**EXERCISE OBJECTIVE:** Extract, in full, the lines below, beginning at the first and ending with the line that contains "import numpy as np". Pictures do not belong in the copy.

**RAW DATA:**
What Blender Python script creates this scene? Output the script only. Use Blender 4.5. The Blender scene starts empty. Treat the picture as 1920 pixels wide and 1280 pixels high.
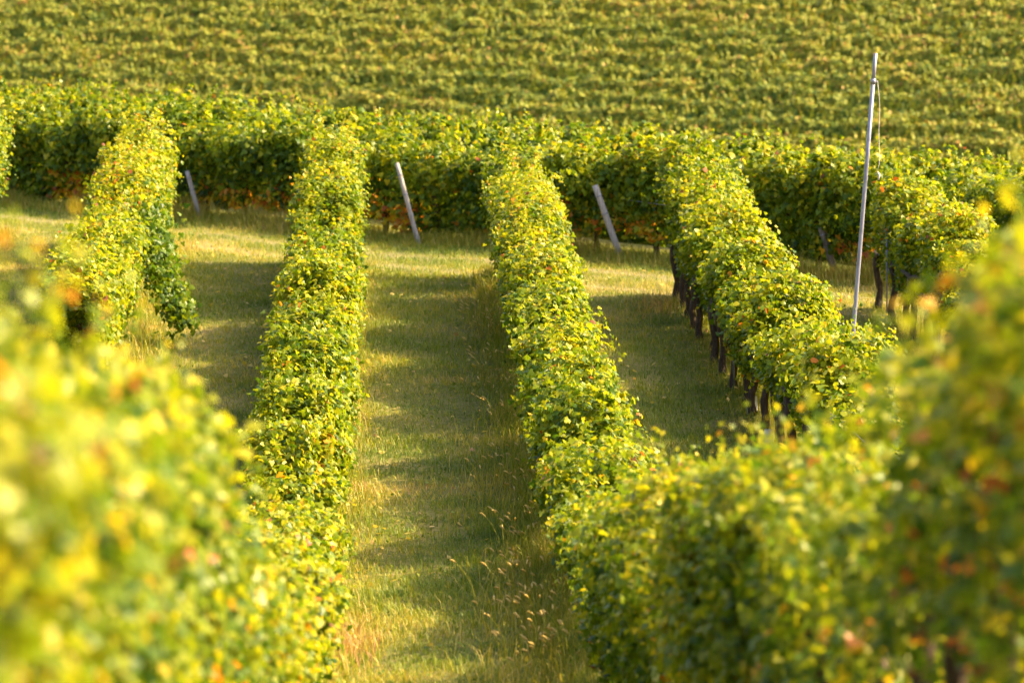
import bpy, math
import numpy as np

# ---------------------------------------------------------------- camera, sky, sun, exposure
S = bpy.context.scene
CAMZ = 6.6                                   # camera height above the valley floor (m)
FPX = 7200.0                                 # focal length in photo pixels (1920 wide)
cam_d = bpy.data.cameras.new('camera'); cam = bpy.data.objects.new('camera', cam_d)
S.collection.objects.link(cam); S.camera = cam
cam_d.sensor_width = 36.0; cam_d.lens = 135.0
cam_d.clip_start = 0.5; cam_d.clip_end = 3000
cam.location = (0, 0, CAMZ)
cam.rotation_euler = (math.radians(90 - 6.65), 0, math.radians(-1.775))
cam_d.dof.use_dof = True; cam_d.dof.focus_distance = 45.0; cam_d.dof.aperture_fstop = 2.15
cam_d.dof.aperture_blades = 9

SUN_EL, SUN_AZ = 39.5, 86.0                  # azimuth from +Y towards +X
w = bpy.data.worlds.new('World'); S.world = w; w.use_nodes = True
nt = w.node_tree; nt.nodes.clear()
sky = nt.nodes.new('ShaderNodeTexSky'); sky.sky_type = 'NISHITA'; sky.sun_disc = False
sky.sun_elevation = math.radians(SUN_EL); sky.sun_rotation = math.radians(SUN_AZ)
sky.dust_density = 6.0; sky.ozone_density = 0.2; sky.air_density = 1.0
bg = nt.nodes.new('ShaderNodeBackground'); bg.inputs['Strength'].default_value = 0.14
wo = nt.nodes.new('ShaderNodeOutputWorld')
nt.links.new(sky.outputs[0], bg.inputs[0]); nt.links.new(bg.outputs[0], wo.inputs[0])
sd = bpy.data.lights.new('sun', 'SUN'); sun = bpy.data.objects.new('sun', sd); S.collection.objects.link(sun)
sd.energy = 4.2; sd.angle = math.radians(0.5); sd.color = (1.0, 0.765, 0.36)
sun.rotation_euler = (math.radians(90 - SUN_EL), 0, math.radians(180 - SUN_AZ))
sun.location = (40, 20, 40)
S.view_settings.view_transform = 'Standard'; S.view_settings.look = 'None'
S.view_settings.gamma = 1; S.view_settings.exposure = 1.82
S.cycles.max_bounces = 7; S.cycles.diffuse_bounces = 3; S.cycles.transmission_bounces = 5
S.cycles.glossy_bounces = 2; S.cycles.use_denoising = True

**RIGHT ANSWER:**
What Blender Python script creates this scene? Output the script only. Use Blender 4.5. The Blender scene starts empty. Treat the picture as 1920 pixels wide and 1280 pixels high.
import bpy, math
import numpy as np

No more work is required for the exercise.